Blog Post
Posted by Linda Darlene Gibson June 5th, 2016 3,201 Views 0 Comments
“Elijah went before the people and said, “How long will you waver between two opinions? If the Lord is God, follow him; but if Baal is God, follow him.” But the people said nothing.” 1 Kings 18:20
When we accept Jesus as our Lord and Savior, we have to truly Trust him in all the decisions in our lives because he doesn’t just want part of us, he wants all of us. We can’t be a follower of Christ in one part of our life and not the other. I used to waver in my opinion to suit myself. Yes, I ‘straddled the fence’ over many things in my life.

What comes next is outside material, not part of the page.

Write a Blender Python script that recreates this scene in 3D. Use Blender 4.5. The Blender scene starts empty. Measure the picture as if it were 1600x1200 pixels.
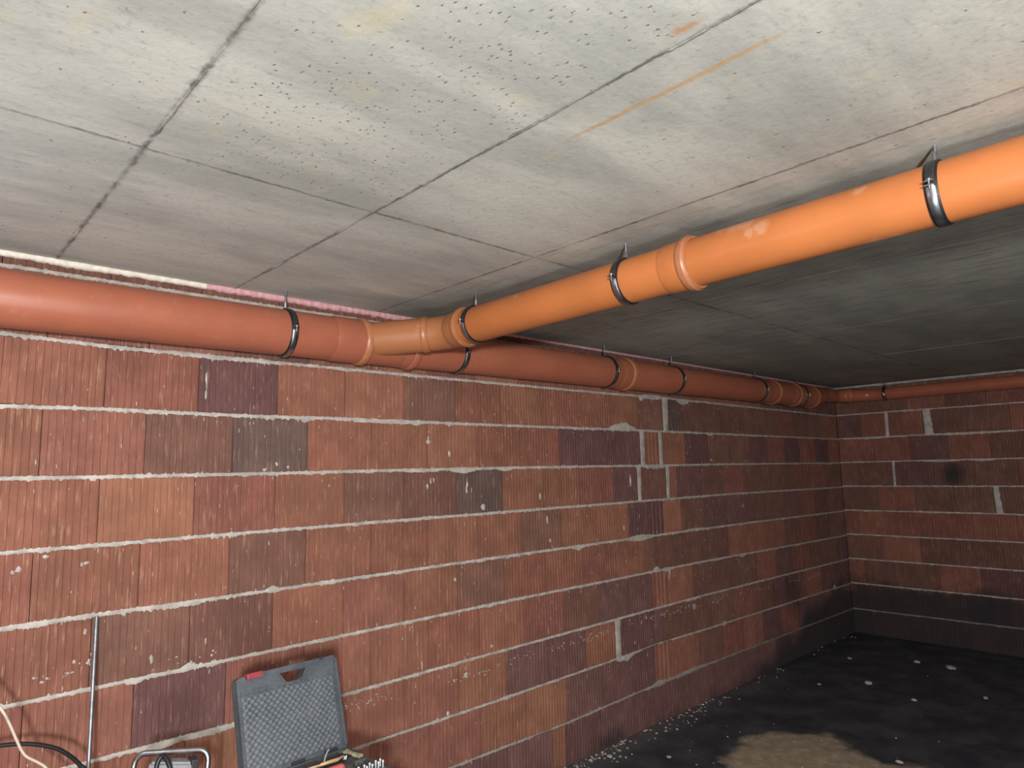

Life can become challenging when trying to own up to our decisions of the past. I have found there are some of us classified as a runner and others as fighters. The ones’ that have a good balance in their lives know when it is time to run and a time to fight. I believe this comes with maturity in our Christian lives. I once was a runner; I didn’t want to face things as they were. Fear gripped me when thinking of hurting someone or having to say “no”. In reality, I was hurting my Heavenly Father, myself and the ones in my life that truly loved me. I wanted to do right by him and most of all for myself, I wanted to trust him but I was selfish and in some ways of my life, I did as I pleased.
I straddled the fence for so long it became so easy for me until one day I knew God wasn’t going to accept it anymore. It was either ‘follow him’ or ‘follow Baal’. I was scared, confused and angry. God knew me and my ways, so he wanted to change my heart. He wanted to know my sincerity for him. He tried me, he wanted me completely, not just part of me. I knew what I had to do and that was to cross the fence and walk away from it. I had to choose to walk in God’s field or in mine, but I knew it was going to be a battle for that fence had been there in my life for a long time.
God was challenging me to grow up as his child. He gave me the choice to follow him or not at all just as Elijah ask the people, how much longer are you going to waver? When I finally was able to answer the question and made the choice to cross into God’s field, I tried often to go back to that fence out of fear but God put people in my life to remind me of what I needed to do.
Every step toward God I took, the enemy would try to push me back till I eventually just kept doing as God would have me do. I became stronger with every obstacle and I learned to fight. I was no longer a runner, I was a warrior for God and you can be too. You just have to decide to follow God or to follow Baal, what will it be?